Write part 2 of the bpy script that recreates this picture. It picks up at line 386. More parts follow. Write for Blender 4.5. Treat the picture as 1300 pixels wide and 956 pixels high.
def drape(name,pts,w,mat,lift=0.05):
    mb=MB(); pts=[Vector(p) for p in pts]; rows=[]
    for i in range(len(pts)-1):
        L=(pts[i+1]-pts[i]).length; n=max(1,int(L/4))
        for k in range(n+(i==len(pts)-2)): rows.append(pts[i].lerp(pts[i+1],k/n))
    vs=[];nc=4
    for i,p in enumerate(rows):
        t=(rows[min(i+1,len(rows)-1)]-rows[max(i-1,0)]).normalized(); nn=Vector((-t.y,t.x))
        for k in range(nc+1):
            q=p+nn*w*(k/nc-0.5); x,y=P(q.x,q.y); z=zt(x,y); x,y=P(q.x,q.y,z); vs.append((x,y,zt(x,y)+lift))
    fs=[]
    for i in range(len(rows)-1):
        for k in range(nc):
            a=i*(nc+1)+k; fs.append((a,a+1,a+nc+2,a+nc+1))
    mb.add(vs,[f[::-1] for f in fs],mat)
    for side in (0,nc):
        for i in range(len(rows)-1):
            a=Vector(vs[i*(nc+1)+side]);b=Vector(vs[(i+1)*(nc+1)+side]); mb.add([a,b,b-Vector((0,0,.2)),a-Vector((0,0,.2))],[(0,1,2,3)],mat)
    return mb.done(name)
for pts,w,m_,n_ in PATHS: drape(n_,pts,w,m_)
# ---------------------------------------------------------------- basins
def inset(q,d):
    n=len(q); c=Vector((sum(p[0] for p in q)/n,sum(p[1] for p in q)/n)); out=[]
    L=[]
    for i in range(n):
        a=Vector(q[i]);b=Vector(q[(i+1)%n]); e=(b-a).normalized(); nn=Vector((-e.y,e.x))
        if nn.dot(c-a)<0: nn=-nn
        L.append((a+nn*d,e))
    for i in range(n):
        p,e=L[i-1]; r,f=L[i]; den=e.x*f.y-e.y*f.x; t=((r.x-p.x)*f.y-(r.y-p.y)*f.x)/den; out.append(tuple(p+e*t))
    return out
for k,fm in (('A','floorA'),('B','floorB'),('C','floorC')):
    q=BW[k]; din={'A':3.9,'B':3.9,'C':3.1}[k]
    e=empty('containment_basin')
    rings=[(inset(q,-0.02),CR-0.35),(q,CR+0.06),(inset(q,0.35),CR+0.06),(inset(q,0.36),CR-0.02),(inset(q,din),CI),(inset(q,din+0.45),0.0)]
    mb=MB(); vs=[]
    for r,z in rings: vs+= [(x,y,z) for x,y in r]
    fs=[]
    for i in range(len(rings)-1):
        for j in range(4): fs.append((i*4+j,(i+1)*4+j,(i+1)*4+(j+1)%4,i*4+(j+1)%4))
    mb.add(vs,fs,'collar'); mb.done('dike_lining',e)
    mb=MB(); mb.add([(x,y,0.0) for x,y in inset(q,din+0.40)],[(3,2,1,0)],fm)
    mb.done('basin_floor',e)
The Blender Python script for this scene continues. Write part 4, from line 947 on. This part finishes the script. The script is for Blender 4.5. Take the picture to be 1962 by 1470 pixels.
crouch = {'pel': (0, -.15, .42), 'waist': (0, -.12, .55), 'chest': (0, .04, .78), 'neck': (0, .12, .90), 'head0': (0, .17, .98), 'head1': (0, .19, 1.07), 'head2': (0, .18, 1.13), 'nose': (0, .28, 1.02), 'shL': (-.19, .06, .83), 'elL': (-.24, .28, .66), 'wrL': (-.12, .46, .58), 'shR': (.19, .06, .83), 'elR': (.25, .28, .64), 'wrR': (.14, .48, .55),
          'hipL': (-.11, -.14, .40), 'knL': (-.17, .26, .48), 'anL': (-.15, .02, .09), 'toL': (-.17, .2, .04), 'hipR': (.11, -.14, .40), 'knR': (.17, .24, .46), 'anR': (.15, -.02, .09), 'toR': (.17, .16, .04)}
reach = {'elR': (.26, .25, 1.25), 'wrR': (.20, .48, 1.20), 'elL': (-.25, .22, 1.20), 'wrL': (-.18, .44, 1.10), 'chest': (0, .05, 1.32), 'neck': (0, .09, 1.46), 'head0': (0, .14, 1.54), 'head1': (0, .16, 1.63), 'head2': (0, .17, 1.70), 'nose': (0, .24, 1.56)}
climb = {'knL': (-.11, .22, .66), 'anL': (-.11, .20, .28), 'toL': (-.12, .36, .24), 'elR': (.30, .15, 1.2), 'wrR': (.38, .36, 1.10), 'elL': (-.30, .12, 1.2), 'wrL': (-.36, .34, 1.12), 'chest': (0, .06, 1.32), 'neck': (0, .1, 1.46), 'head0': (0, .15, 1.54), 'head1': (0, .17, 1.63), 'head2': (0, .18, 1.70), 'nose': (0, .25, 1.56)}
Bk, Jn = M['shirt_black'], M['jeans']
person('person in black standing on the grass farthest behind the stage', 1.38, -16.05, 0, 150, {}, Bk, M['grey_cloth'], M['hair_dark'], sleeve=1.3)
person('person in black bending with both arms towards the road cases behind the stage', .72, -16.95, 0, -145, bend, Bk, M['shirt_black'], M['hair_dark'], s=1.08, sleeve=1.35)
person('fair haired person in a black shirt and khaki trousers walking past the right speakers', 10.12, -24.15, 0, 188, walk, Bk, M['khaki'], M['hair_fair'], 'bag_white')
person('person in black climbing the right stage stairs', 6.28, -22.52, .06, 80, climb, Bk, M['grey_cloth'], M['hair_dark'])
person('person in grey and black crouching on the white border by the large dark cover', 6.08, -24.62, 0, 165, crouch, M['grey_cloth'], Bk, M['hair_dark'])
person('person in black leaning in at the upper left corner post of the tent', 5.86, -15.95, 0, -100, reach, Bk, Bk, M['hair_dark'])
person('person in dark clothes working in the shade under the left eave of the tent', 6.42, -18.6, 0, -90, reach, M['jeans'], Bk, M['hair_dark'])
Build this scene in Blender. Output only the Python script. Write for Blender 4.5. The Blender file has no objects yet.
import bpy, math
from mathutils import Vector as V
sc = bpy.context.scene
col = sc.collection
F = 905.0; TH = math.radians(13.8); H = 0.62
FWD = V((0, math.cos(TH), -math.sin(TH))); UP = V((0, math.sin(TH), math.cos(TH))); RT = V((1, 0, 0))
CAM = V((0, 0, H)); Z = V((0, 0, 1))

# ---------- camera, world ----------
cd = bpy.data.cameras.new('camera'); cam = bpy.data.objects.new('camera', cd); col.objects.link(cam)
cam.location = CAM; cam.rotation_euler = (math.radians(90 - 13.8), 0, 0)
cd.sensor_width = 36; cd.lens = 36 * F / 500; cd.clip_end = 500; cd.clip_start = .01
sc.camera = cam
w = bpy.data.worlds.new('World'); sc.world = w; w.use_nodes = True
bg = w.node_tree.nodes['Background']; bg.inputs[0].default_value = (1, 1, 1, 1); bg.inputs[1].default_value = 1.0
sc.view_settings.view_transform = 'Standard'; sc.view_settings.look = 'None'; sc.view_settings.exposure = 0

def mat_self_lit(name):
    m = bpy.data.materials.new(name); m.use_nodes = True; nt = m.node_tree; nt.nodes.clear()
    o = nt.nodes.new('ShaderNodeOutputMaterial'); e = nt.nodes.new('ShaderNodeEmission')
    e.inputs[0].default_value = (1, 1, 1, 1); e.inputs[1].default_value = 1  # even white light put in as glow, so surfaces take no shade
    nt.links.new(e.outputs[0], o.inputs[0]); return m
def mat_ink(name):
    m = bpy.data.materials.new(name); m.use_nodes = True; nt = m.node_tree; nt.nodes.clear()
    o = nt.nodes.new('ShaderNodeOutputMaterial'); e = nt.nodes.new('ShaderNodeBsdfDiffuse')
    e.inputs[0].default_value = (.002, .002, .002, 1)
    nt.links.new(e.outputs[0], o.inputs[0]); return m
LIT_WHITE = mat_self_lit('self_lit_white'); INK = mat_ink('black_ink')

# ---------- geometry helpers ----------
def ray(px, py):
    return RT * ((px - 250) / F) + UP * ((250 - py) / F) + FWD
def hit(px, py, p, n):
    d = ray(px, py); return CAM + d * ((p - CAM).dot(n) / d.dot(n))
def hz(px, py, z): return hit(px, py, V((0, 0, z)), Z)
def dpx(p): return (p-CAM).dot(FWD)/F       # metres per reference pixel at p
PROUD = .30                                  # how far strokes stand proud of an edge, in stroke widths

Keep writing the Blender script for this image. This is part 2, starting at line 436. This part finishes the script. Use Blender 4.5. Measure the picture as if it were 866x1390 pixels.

*-*-*

__Your instructions__.
Take every line containing the word "from" and copy it.

__Written solution__.
The Blender Python script for this scene continues. Write part 4, from line 947 on. This part finishes the script. The script is for Blender 4.5. Take the picture to be 1962 by 1470 pixels.
from mathutils import Vector as V